## start DATA EXCERPTS
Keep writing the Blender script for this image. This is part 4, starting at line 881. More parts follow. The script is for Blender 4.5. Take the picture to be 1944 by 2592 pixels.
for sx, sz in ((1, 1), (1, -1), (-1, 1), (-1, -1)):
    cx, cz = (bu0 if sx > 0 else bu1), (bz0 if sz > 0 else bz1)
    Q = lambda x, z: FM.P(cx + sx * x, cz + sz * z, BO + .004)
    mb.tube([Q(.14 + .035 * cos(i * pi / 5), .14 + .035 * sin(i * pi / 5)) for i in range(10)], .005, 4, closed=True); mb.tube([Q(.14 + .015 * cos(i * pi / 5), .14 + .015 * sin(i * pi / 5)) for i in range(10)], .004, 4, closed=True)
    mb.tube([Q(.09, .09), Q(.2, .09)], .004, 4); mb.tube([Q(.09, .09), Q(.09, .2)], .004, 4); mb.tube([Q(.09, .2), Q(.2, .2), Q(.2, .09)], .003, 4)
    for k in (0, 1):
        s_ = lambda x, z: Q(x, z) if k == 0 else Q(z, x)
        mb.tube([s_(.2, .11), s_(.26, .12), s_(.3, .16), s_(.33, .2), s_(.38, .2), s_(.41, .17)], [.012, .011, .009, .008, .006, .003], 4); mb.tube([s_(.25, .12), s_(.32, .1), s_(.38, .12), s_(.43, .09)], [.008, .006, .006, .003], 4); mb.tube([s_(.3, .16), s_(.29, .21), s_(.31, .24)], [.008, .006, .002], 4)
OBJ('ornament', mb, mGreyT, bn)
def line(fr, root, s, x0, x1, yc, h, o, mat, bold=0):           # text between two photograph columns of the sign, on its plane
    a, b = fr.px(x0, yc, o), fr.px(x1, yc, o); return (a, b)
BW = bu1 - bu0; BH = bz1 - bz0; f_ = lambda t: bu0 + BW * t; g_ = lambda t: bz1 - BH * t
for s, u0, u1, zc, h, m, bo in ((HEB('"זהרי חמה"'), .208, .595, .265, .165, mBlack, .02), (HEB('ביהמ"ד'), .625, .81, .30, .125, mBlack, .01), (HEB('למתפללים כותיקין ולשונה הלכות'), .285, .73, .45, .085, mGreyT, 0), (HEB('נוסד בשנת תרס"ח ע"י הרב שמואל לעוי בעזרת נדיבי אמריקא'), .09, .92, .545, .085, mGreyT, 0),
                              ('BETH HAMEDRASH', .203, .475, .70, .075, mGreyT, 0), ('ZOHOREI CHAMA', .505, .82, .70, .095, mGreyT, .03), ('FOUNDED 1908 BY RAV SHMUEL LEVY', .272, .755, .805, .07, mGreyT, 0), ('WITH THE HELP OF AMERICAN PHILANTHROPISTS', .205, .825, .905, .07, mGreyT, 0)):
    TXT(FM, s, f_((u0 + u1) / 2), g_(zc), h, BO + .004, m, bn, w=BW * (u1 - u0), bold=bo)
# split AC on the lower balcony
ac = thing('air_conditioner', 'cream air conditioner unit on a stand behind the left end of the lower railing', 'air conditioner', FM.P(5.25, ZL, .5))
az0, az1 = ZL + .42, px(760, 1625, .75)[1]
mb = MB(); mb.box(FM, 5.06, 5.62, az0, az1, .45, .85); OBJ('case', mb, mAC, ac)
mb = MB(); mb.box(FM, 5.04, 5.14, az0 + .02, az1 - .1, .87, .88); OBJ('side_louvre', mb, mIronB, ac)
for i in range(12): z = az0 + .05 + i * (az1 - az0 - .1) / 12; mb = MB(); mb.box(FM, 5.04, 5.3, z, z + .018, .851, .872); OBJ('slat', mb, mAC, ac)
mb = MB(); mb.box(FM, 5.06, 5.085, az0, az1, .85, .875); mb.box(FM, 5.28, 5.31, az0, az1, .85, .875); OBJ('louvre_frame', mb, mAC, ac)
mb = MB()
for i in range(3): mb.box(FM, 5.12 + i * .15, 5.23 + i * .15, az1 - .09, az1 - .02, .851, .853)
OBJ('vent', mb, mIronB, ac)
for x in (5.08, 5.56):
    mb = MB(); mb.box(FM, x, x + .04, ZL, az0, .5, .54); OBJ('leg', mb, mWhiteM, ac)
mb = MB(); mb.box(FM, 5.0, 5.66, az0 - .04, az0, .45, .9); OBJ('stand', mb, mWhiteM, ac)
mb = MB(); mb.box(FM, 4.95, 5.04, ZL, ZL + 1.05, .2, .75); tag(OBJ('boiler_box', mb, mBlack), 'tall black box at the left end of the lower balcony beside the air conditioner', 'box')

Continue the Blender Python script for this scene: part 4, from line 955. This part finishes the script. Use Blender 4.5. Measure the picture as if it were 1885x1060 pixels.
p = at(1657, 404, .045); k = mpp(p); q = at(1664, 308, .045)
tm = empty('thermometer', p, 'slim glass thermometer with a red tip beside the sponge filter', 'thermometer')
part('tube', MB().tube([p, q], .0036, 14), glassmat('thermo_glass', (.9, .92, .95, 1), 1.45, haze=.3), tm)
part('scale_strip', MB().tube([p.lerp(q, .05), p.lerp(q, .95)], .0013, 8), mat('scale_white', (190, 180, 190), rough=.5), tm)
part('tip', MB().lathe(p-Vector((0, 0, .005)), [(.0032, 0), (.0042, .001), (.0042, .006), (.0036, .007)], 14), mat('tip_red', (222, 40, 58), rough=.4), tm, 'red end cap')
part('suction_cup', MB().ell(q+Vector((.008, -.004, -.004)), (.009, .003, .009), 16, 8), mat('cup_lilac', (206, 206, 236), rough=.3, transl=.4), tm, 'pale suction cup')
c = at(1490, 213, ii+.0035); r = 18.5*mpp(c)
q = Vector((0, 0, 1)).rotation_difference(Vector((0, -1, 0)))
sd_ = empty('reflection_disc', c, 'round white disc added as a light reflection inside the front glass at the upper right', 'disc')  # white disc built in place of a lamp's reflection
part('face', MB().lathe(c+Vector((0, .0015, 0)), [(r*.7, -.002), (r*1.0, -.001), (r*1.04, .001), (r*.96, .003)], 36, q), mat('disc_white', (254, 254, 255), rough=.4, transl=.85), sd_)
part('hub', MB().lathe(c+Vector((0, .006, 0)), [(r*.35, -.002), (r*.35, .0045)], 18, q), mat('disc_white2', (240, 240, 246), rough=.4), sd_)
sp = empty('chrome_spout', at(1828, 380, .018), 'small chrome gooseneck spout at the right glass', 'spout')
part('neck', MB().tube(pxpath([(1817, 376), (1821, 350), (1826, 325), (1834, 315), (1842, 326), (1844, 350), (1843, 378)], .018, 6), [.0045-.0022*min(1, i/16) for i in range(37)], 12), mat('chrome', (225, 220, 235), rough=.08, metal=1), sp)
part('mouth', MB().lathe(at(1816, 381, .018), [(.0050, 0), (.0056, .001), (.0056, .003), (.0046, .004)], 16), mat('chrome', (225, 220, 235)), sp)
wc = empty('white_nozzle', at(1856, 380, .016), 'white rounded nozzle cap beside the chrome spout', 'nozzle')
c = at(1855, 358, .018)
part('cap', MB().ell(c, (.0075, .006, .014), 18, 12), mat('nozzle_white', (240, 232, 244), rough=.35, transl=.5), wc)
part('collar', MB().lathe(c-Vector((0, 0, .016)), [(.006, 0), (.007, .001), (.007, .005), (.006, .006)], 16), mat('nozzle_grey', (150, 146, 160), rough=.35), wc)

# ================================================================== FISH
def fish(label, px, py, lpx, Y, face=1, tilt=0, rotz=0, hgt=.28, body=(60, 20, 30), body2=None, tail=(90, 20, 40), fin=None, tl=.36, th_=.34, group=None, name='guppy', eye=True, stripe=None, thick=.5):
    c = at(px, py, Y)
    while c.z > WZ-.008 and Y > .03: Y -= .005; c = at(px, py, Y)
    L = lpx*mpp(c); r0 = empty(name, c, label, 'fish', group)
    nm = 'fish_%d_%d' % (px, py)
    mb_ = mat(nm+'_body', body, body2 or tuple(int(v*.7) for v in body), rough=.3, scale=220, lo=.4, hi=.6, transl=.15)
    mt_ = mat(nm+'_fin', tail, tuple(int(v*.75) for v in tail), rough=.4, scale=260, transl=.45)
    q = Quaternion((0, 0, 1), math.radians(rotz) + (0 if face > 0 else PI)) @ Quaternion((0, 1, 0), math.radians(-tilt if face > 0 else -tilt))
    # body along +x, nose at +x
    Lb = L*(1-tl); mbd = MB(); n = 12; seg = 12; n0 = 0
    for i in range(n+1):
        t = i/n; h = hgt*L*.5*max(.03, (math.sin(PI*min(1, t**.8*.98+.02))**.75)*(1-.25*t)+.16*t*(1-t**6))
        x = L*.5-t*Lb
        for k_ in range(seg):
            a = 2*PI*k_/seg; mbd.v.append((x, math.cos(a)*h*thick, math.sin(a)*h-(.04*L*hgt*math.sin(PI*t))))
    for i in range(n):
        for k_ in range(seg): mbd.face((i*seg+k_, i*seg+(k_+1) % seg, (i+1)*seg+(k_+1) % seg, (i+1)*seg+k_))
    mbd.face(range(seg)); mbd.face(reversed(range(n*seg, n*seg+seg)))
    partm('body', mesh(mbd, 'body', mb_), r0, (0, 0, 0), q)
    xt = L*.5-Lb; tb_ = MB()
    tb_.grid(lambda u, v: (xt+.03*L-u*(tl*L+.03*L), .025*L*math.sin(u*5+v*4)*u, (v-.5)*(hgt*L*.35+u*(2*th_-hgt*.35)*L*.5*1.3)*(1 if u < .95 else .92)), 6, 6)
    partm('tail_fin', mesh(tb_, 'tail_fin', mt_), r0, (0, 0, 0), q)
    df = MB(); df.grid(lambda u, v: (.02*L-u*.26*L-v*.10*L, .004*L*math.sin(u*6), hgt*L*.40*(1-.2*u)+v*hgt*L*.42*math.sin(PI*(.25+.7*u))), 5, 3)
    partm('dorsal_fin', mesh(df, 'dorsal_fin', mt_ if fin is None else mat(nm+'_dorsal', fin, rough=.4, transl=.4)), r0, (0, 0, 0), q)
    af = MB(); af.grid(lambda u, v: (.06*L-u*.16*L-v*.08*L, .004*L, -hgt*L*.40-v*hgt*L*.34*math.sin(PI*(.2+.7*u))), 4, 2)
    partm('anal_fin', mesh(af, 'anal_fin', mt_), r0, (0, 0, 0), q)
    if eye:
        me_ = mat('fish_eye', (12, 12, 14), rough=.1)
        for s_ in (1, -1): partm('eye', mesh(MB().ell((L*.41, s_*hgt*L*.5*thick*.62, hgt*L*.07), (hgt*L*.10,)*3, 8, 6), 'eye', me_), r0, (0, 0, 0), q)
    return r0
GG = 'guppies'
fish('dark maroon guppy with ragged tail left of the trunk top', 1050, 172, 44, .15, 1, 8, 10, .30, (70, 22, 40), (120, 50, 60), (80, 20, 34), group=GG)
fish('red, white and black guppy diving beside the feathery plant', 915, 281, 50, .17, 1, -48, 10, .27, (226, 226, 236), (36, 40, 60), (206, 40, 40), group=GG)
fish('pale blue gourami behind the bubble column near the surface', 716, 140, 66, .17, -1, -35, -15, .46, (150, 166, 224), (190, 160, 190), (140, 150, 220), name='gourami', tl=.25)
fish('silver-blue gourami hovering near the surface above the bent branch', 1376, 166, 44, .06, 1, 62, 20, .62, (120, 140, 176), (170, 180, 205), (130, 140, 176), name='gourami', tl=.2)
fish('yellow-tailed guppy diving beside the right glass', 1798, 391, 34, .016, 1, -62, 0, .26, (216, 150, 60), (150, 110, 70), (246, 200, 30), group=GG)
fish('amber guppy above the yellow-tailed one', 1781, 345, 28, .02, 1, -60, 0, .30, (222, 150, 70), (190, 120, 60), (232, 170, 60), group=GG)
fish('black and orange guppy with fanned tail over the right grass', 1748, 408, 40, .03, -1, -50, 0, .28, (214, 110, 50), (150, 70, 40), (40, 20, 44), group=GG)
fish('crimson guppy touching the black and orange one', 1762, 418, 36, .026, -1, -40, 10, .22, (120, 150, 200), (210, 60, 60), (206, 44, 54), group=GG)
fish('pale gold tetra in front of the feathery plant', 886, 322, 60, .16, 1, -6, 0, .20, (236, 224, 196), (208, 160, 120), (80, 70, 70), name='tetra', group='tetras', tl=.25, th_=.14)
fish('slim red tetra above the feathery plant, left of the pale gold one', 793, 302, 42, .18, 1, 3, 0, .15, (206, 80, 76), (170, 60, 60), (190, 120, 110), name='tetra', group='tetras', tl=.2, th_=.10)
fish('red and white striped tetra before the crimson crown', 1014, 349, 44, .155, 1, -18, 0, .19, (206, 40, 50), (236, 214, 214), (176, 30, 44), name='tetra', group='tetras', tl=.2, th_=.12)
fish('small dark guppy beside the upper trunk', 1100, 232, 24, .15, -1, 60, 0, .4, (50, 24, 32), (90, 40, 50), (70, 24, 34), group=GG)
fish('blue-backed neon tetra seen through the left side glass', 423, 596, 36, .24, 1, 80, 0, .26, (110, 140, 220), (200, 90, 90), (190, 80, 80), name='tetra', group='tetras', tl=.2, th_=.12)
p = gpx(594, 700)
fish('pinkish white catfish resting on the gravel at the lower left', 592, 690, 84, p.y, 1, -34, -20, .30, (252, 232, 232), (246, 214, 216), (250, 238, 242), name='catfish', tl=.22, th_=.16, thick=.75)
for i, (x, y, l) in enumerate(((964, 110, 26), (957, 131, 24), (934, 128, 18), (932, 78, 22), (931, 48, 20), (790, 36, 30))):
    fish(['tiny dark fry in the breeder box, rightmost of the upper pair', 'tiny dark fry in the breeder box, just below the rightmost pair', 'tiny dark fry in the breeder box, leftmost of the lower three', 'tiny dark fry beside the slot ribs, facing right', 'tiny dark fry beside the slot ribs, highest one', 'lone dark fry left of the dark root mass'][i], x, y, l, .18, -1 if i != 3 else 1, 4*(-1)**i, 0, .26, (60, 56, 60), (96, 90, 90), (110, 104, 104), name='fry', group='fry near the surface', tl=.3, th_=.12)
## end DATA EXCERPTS
*THE PROBLEM*
Show the lines of the material that contain the word "pixels".

*RESULT OF THE TASK*
Keep writing the Blender script for this image. This is part 4, starting at line 881. More parts follow. The script is for Blender 4.5. Take the picture to be 1944 by 2592 pixels.
Continue the Blender Python script for this scene: part 4, from line 955. This part finishes the script. Use Blender 4.5. Measure the picture as if it were 1885x1060 pixels.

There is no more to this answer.